Start Given records
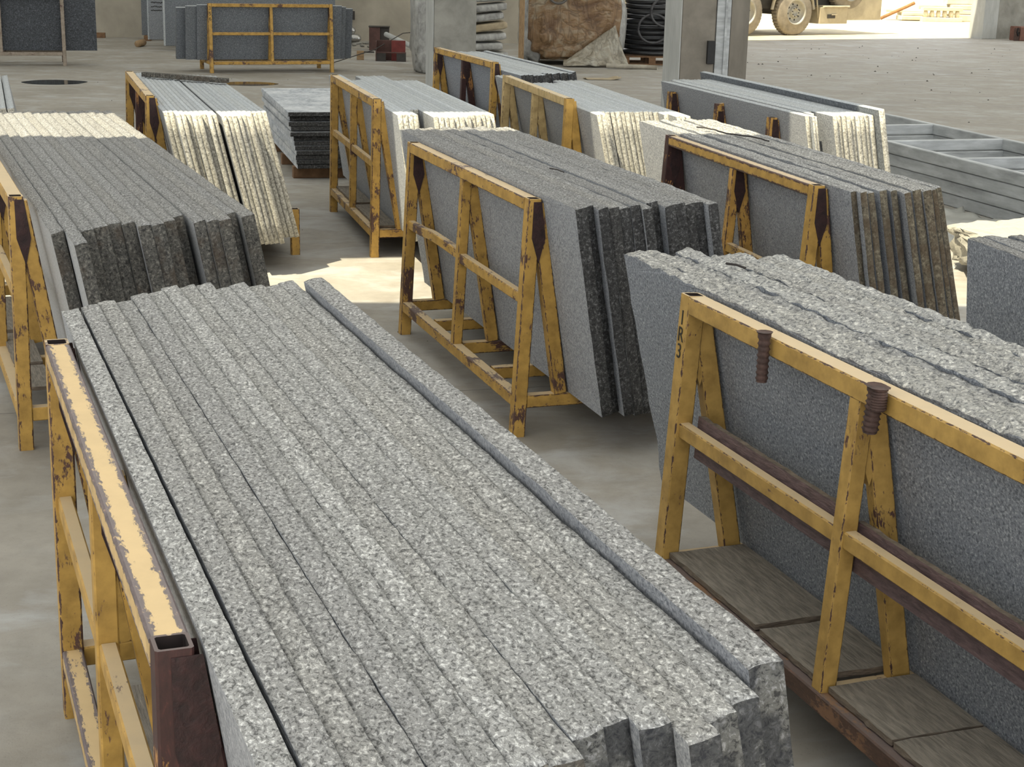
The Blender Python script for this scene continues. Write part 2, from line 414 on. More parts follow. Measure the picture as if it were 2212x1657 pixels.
End Given records
Start Given records
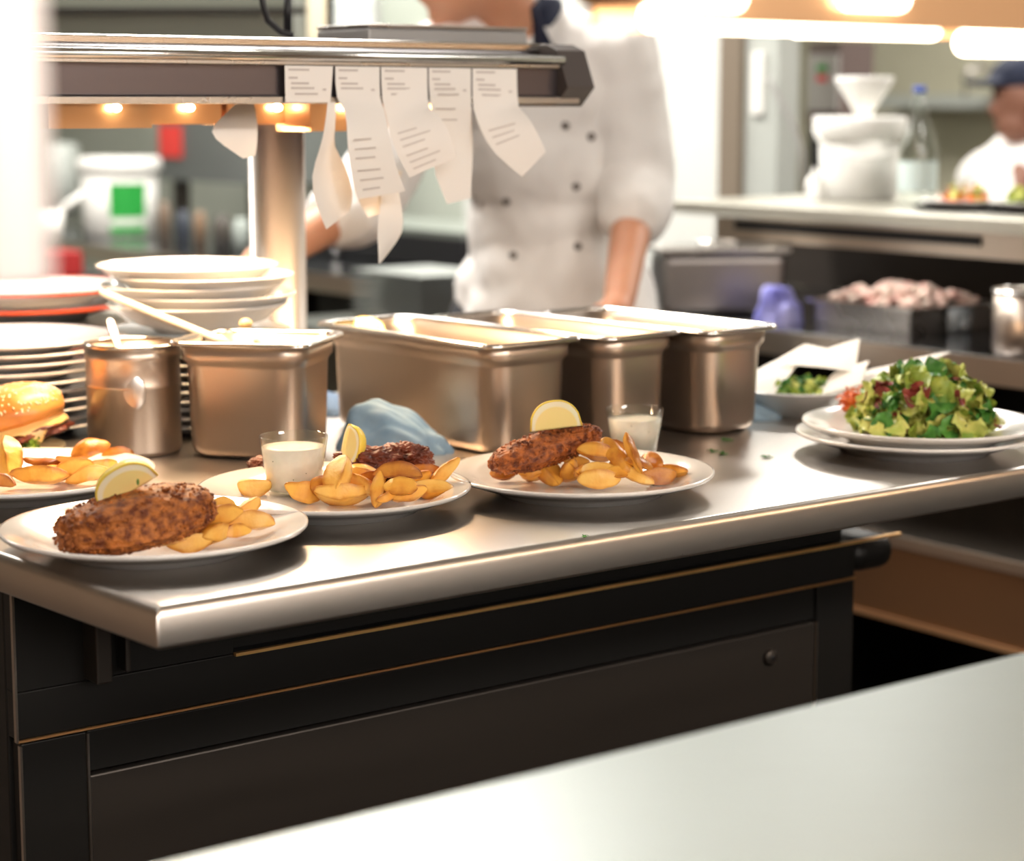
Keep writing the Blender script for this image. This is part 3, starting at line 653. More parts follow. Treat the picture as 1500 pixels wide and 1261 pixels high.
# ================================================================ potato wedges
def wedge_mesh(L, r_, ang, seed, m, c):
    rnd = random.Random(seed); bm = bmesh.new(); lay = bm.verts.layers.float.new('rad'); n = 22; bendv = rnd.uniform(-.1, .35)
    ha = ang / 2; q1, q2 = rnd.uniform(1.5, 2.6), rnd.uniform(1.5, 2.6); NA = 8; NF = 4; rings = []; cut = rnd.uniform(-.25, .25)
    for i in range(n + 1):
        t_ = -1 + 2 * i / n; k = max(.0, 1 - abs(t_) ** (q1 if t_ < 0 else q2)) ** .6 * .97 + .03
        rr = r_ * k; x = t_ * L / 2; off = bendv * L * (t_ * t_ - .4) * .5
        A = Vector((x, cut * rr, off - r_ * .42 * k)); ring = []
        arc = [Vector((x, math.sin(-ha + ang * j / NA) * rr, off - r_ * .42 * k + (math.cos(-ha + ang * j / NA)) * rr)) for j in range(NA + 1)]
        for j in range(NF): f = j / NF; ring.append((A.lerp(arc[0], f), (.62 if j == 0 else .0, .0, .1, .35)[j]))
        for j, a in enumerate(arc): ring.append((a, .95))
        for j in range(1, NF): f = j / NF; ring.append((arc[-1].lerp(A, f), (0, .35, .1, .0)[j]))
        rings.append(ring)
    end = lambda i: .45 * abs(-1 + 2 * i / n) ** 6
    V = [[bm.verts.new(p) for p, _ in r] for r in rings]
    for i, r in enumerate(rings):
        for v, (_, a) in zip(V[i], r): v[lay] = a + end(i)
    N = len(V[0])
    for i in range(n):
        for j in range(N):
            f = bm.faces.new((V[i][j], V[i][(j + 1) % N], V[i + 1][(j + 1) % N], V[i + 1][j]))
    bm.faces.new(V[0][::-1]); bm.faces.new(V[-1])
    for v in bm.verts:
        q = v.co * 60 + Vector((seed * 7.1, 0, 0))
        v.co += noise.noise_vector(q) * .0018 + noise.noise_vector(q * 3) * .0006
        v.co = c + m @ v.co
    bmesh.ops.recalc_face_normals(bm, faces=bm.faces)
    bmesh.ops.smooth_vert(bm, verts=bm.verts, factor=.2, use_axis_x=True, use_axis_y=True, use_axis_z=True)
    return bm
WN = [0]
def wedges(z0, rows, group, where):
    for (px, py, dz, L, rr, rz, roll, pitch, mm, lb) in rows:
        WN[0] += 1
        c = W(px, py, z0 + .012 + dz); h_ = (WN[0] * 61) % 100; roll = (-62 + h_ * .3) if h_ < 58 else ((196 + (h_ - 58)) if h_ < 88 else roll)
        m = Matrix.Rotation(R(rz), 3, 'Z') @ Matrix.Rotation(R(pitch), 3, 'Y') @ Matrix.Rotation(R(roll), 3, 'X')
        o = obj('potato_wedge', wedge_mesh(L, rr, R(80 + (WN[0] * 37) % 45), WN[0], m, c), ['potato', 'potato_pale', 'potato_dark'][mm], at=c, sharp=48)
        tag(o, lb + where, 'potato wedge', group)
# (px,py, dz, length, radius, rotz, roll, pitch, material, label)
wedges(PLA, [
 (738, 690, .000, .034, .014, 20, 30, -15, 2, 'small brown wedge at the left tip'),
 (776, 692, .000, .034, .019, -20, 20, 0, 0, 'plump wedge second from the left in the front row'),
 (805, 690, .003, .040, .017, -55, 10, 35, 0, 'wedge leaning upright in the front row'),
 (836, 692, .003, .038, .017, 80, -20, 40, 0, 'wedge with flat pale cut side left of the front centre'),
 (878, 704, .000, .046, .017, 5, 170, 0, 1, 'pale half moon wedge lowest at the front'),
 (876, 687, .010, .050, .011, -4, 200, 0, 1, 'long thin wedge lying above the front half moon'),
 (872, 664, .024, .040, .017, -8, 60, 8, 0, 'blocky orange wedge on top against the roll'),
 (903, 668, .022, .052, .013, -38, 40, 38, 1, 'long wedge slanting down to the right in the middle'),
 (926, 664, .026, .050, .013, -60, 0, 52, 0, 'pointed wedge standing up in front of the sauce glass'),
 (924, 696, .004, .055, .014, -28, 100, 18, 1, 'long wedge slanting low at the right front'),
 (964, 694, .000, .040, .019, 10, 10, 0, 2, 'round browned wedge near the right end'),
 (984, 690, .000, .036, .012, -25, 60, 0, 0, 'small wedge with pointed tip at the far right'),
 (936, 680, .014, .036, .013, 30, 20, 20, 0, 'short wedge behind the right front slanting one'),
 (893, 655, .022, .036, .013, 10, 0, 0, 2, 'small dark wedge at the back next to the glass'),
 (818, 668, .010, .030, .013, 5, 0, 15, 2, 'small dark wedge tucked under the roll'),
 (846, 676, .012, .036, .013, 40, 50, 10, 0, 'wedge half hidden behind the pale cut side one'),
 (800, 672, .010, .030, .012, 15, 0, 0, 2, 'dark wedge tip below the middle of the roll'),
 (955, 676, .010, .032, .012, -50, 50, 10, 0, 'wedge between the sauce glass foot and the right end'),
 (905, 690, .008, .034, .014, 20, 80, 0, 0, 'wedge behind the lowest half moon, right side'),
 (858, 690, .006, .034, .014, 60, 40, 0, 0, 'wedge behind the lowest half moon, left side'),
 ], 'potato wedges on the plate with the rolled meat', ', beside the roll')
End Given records
Start Given records
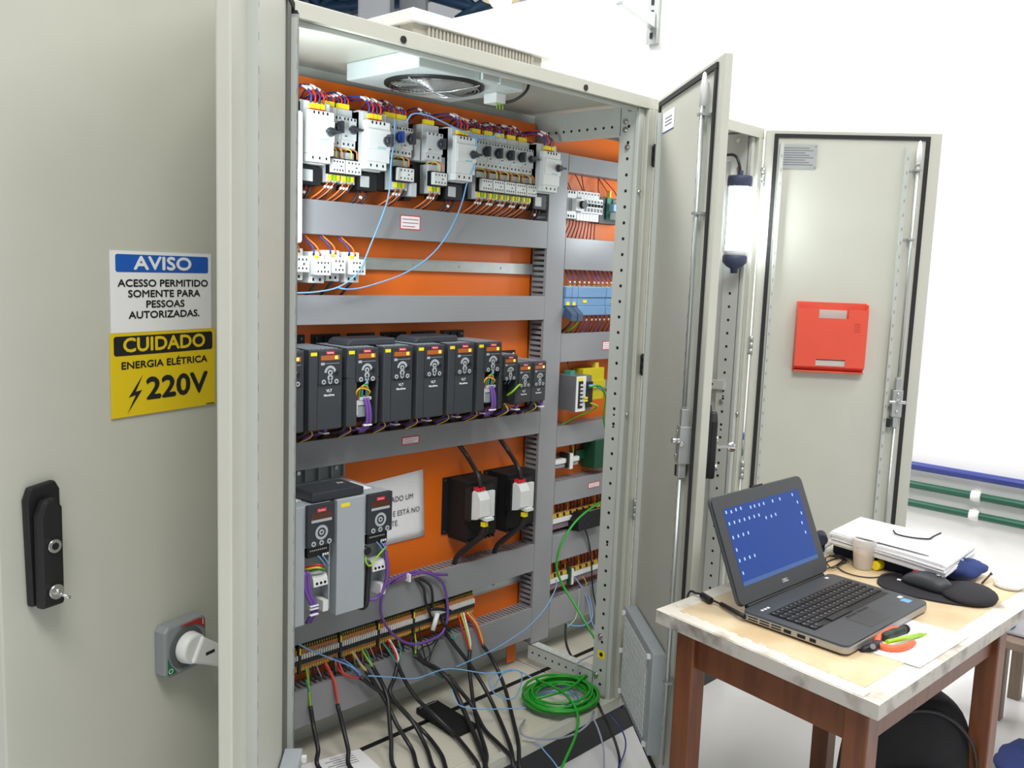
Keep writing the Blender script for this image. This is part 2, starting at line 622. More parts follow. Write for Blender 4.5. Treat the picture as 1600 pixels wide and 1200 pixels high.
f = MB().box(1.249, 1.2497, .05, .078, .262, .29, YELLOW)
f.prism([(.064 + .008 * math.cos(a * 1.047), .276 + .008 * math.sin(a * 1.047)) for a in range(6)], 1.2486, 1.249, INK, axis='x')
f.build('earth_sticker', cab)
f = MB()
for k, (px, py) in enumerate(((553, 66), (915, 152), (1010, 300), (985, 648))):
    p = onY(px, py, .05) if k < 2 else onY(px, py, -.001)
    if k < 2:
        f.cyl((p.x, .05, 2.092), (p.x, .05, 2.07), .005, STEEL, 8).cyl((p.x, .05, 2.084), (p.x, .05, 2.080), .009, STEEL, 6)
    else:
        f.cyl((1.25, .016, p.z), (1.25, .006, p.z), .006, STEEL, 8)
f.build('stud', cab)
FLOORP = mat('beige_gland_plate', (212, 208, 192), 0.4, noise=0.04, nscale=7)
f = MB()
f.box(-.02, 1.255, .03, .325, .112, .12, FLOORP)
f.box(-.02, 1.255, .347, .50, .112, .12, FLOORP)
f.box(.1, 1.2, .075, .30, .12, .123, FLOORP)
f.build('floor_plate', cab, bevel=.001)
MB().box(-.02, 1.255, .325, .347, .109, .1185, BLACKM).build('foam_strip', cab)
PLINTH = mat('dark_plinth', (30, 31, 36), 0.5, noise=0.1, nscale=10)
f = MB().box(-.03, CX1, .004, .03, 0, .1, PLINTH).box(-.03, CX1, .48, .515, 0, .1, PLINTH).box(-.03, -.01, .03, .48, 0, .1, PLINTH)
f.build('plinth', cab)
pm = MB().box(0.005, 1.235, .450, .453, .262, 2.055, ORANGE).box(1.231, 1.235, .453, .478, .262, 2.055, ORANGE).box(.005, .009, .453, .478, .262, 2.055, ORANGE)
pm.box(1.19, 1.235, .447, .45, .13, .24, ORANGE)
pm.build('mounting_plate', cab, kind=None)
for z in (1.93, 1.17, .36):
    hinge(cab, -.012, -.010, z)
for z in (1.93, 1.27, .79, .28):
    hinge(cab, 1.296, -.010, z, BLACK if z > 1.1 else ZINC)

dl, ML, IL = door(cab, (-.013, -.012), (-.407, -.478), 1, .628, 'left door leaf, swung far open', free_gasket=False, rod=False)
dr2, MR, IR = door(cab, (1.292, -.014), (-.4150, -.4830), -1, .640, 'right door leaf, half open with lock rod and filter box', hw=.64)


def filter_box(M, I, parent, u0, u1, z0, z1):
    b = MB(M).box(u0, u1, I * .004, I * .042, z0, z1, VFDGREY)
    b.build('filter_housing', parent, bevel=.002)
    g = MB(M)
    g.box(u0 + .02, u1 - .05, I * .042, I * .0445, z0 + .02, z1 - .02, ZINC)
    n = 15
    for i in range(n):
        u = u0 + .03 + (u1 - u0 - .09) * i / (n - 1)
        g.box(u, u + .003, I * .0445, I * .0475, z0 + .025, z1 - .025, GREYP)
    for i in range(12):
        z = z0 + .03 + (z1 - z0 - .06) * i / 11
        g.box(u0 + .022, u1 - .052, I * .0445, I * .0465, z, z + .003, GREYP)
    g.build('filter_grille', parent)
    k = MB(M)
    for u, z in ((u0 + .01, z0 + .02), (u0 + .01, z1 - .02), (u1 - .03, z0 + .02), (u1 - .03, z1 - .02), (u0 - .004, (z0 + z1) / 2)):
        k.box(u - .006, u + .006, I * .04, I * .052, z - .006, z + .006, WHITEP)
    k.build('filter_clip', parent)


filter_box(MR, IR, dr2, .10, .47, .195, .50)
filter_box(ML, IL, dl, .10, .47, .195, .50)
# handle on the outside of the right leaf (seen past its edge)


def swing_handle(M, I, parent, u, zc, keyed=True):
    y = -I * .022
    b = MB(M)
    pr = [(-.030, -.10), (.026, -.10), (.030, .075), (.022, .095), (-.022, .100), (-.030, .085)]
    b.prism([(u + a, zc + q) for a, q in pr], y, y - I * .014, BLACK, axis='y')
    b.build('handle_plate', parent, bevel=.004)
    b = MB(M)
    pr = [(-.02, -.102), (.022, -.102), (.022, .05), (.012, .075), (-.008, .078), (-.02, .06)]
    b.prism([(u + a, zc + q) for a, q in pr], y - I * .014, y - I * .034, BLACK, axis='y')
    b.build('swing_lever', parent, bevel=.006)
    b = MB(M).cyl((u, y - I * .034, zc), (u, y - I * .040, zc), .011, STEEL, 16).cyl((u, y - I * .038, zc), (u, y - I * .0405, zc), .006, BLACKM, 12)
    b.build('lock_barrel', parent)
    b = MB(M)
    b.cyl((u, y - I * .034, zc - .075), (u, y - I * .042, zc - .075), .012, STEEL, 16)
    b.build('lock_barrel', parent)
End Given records
Problem to work on → Which lines hold the word "from"? Show each one.

Worked solution →
The Blender Python script for this scene continues. Write part 2, from line 414 on. More parts follow. Measure the picture as if it were 2212x1657 pixels.
 (776, 692, .000, .034, .019, -20, 20, 0, 0, 'plump wedge second from the left in the front row'),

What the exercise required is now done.